When considering the future from where we are today, we tend to toggle between dystopian outcomes. Our culture, in fact, wallows in dystopia. We marinate in apocalypse. Films and TV series envision every conceivable dreadful outcome, from control by robot overlords to nuclear winters, from zombies to plagues, evil extraterrestrial attacks to ecological meltdowns. Overwhelmed by negative projections, people — particularly young people — feel disempowered, cynical, depressed, anxious.
In my past works — from 2012: The Return of Quetzalcoatl to How Soon Is Now — I journeyed into the depths of possible nightmare futures but, in the end, proposed pathways toward utopian and joyful ones. I should say up front that one reason I can, still, see something extraordinary and amazing on our horizon is that I am not a materialist. I do not believe that our consciousness is limited to these meat suits. My first book, Breaking Open the Head (2002), chronicled my journey from skepticism to mystical revelation, one that I believe anyone can make for themselves, if they maintain their skepticism rigorously while pushing themselves to the limit.

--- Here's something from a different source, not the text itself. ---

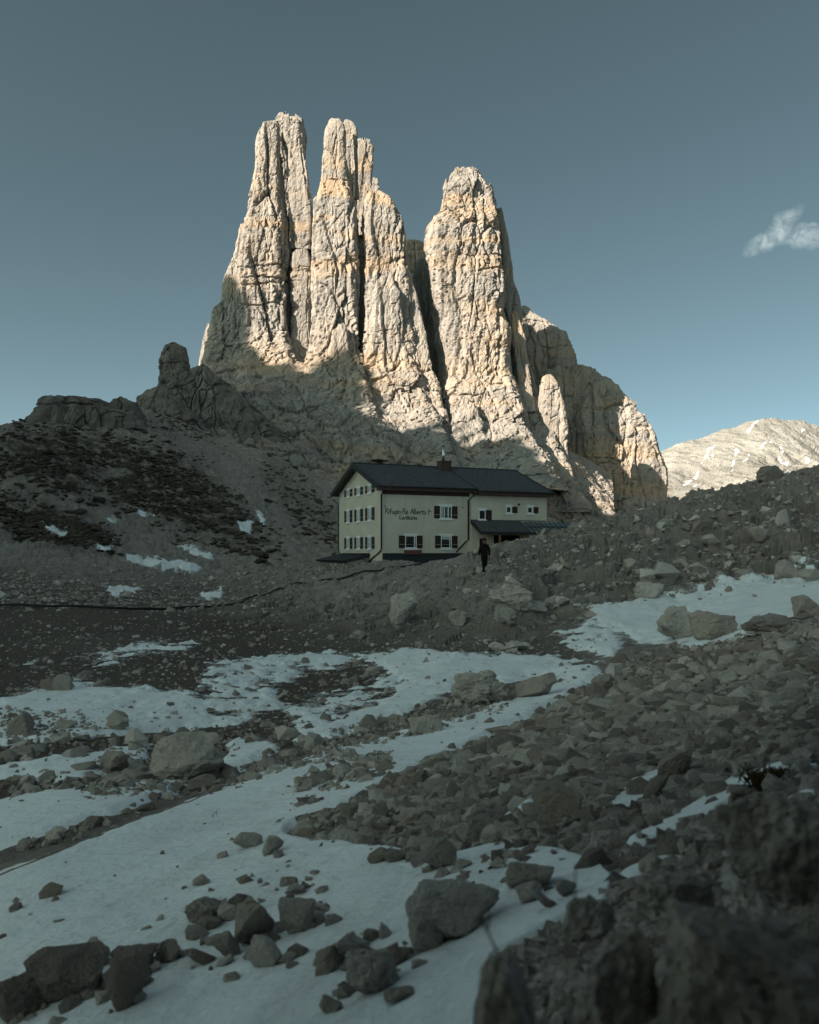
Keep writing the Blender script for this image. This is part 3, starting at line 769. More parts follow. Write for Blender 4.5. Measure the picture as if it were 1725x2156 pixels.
class MB:
    def __init__(s): s.v, s.f = [], []
    def hexa(s, pts):
        b = len(s.v); s.v += [tuple(map(float, p)) for p in pts]
        s.f += [tuple(b + i for i in f) for f in ((0,3,2,1),(4,5,6,7),(0,1,5,4),(1,2,6,5),(2,3,7,6),(3,0,4,7))]
        return s
    def box(s, x0, x1, y0, y1, z0, z1):
        return s.hexa([(x0,y0,z0),(x1,y0,z0),(x1,y1,z0),(x0,y1,z0),(x0,y0,z1),(x1,y0,z1),(x1,y1,z1),(x0,y1,z1)])
    def prism(s, poly, axis, a, b):
        """poly: 2-D outline; extruded along axis 'x' (poly = y,z) or 'y' (poly = x,z)"""
        n_ = len(poly); o = len(s.v)
        for t in (a, b):
            for p, q_ in poly: s.v.append((t, p, q_) if axis == 'x' else (p, t, q_))
        s.f.append(tuple(range(o, o + n_))[::-1]); s.f.append(tuple(range(o + n_, o + 2 * n_)))
        for i in range(n_):
            j = (i + 1) % n_
            s.f.append((o + i, o + j, o + n_ + j, o + n_ + i))
        return s
    def tube(s, pts, r, seg=8):
        pts = [Vector(p) for p in pts]; o = len(s.v)
        for i, p in enumerate(pts):
            d = (pts[min(i + 1, len(pts) - 1)] - pts[max(i - 1, 0)]).normalized()
            up = Vector((0, 0, 1)) if abs(d.z) < 0.9 else Vector((1, 0, 0))
            a = d.cross(up).normalized(); b = a.cross(d)
            rr = r[i] if isinstance(r, (list, tuple)) else r
            for k in range(seg):
                t = 2 * math.pi * k / seg
                s.v.append(tuple(p + (a * math.cos(t) + b * math.sin(t)) * rr))
        for i in range(len(pts) - 1):
            for k in range(seg):
                k2 = (k + 1) % seg
                s.f.append((o + i * seg + k, o + (i + 1) * seg + k, o + (i + 1) * seg + k2, o + i * seg + k2))
        s.f.append(tuple(o + k for k in range(seg))); s.f.append(tuple(o + (len(pts) - 1) * seg + k for k in range(seg))[::-1])
        return s
    def build(s, name, mat, parent=None, smooth_=False, bevel=0):
        me = bpy.data.meshes.new(name); me.from_pydata(s.v, [], s.f); me.update()
        import bmesh
        bm = bmesh.new(); bm.from_mesh(me); bmesh.ops.recalc_face_normals(bm, faces=bm.faces)
        if bevel: bmesh.ops.bevel(bm, geom=list(bm.edges), offset=bevel, segments=1, affect='EDGES')
        bm.to_mesh(me); bm.free()
        if smooth_:
            for p in me.polygons: p.use_smooth = True
        return obj(name, me, mat, parent)

HB = -1.6       # the ground level the hut stands on
hut = empty('mountain_hut', (-2.686, 80.0, HB), math.atan2(.399, .917))
tag(hut, 'cream plastered mountain hut with dark shutters and tiled roof below the rock towers', 'building')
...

In 2012: The Return of Quetzalcoatl (2006), I explored the philosophical perspective of idealism, which is my worldview. According to this philosophy, consciousness, not matter, is the fundamental reality, the “ontological primitive.” Each of us, individually, is a dissociated projection or “alter” of an underlying consciousness that is indivisible, instinctive, timeless, spaceless, without boundaries. The philosophy of idealism is rapidly gaining popularity.